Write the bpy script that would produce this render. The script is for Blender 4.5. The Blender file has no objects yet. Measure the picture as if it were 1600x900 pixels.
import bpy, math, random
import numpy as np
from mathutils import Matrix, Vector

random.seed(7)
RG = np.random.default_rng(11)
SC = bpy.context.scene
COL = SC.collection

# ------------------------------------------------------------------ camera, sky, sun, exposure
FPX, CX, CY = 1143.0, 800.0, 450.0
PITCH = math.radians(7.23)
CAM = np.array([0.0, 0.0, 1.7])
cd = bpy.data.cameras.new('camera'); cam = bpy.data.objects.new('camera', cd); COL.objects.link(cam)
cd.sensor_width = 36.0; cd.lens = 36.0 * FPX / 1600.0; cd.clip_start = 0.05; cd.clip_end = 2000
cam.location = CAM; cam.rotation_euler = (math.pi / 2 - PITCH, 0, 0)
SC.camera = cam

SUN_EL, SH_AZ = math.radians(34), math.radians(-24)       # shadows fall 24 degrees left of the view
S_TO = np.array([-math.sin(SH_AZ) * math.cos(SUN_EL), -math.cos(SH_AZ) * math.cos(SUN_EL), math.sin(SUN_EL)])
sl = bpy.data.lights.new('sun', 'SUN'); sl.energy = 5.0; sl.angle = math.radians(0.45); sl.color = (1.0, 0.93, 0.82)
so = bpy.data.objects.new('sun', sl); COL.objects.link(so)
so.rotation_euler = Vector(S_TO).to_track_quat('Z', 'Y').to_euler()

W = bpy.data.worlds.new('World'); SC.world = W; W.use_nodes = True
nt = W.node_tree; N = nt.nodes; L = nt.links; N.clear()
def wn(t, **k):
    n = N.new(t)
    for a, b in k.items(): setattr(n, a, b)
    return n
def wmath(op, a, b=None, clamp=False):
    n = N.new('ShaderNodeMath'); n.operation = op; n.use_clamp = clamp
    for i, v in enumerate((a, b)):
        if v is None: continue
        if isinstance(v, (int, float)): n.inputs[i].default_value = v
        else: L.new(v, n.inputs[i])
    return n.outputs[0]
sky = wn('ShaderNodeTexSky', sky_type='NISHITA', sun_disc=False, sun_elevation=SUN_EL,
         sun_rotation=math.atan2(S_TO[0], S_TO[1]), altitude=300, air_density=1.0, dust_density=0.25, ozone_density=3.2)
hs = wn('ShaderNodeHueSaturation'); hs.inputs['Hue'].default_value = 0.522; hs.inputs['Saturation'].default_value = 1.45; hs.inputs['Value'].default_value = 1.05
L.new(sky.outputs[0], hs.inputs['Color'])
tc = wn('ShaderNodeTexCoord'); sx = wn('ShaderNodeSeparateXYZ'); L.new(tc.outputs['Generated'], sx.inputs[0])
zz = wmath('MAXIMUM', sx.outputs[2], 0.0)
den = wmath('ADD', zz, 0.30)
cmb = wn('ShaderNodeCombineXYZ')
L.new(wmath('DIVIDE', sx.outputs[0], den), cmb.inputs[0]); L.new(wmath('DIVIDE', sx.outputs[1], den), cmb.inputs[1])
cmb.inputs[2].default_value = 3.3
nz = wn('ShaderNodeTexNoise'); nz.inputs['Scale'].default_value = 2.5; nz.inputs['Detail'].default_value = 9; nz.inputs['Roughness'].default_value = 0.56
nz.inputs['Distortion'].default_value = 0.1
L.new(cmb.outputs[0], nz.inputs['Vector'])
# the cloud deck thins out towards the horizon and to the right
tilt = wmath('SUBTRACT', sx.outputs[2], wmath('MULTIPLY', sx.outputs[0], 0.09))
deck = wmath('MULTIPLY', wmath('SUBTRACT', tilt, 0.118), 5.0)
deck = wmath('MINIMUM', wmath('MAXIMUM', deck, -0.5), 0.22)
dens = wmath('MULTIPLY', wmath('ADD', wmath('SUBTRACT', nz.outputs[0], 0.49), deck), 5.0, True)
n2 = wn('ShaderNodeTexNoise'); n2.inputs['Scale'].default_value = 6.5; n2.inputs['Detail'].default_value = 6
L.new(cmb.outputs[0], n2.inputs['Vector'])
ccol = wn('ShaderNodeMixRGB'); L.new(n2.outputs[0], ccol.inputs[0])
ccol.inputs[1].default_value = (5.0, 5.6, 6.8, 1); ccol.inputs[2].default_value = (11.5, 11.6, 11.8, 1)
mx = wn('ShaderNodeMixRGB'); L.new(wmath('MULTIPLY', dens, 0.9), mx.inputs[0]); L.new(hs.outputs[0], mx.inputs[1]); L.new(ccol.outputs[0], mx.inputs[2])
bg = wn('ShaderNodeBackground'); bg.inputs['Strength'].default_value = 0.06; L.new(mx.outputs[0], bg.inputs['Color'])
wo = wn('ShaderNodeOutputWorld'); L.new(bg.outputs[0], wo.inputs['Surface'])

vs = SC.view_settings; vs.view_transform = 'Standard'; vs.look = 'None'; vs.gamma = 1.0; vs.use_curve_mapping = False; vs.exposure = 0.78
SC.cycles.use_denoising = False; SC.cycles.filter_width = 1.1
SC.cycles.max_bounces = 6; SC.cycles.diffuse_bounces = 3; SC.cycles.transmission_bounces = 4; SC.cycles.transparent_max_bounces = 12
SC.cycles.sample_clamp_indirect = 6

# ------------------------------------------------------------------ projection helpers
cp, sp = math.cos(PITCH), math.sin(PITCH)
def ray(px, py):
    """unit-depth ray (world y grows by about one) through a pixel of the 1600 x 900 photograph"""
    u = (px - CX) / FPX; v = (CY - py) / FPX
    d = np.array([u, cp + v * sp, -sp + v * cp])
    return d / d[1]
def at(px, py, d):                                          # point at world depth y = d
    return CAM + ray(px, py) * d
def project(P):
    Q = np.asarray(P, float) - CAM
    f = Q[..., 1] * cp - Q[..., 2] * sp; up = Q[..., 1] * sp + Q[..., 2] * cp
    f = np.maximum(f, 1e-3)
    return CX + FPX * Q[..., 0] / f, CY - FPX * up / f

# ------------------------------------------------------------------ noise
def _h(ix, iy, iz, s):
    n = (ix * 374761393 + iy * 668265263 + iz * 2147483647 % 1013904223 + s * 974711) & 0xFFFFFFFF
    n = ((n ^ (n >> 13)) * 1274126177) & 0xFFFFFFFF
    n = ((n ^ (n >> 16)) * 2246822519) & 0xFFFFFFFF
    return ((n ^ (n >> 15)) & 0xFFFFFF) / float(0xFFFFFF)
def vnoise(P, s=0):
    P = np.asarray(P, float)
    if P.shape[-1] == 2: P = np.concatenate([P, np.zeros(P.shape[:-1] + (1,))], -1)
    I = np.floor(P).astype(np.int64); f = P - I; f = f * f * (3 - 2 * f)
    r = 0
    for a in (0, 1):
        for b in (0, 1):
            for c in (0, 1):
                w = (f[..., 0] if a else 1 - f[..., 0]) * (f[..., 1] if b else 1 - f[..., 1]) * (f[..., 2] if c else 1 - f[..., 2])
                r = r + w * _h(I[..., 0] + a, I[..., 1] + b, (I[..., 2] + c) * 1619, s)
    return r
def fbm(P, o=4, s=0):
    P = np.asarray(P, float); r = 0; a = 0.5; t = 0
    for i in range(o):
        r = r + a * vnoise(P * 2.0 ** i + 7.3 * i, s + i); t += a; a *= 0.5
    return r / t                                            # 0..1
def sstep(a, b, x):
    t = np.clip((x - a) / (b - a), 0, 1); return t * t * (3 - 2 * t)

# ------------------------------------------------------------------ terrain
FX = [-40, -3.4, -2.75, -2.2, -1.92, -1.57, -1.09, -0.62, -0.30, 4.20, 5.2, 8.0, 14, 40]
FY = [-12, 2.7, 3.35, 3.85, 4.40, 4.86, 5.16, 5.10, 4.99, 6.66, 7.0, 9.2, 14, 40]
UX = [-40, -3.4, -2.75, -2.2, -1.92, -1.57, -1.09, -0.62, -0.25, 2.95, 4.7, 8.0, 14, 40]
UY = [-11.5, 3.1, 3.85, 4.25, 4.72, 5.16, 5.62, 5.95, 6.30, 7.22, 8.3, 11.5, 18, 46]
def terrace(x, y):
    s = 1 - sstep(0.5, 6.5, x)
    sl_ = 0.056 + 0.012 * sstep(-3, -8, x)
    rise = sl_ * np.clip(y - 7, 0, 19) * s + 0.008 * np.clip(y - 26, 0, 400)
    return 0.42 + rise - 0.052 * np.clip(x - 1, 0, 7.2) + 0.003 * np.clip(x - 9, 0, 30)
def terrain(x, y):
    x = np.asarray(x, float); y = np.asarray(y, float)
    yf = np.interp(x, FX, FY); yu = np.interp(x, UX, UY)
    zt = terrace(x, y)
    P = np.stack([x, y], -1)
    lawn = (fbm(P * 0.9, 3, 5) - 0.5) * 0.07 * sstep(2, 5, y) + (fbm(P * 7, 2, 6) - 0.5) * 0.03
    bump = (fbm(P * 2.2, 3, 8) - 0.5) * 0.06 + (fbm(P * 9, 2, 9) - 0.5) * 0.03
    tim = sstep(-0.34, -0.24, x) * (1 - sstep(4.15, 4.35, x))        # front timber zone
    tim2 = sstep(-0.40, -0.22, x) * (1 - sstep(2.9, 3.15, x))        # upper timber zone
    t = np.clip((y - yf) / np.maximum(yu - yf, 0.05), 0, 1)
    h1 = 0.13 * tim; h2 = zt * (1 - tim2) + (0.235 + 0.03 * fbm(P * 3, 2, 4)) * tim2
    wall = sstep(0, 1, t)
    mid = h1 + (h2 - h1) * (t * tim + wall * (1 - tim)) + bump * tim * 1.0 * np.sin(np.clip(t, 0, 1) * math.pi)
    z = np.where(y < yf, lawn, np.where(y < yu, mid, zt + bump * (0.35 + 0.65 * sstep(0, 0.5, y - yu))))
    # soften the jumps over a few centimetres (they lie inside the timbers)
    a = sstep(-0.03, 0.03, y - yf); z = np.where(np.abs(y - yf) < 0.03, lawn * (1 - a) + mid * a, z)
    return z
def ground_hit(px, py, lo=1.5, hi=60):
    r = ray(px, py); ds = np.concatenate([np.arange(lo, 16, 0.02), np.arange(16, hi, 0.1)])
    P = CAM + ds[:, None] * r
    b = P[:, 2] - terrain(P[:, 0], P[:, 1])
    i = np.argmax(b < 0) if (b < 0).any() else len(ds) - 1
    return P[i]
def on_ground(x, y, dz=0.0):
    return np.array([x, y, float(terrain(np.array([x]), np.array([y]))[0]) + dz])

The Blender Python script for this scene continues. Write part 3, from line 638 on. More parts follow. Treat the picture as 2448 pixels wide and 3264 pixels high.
──────
[EXERCISE OBJECTIVE] Everything from the first line through the line containing "COL = SC.collection" should be quoted exactly, and nothing beyond it.

[FULL SOLUTION]
Write the bpy script that would produce this render. The script is for Blender 4.5. The Blender file has no objects yet. Measure the picture as if it were 1600x900 pixels.
import bpy, math, random
import numpy as np
from mathutils import Matrix, Vector

random.seed(7)
RG = np.random.default_rng(11)
SC = bpy.context.scene
COL = SC.collection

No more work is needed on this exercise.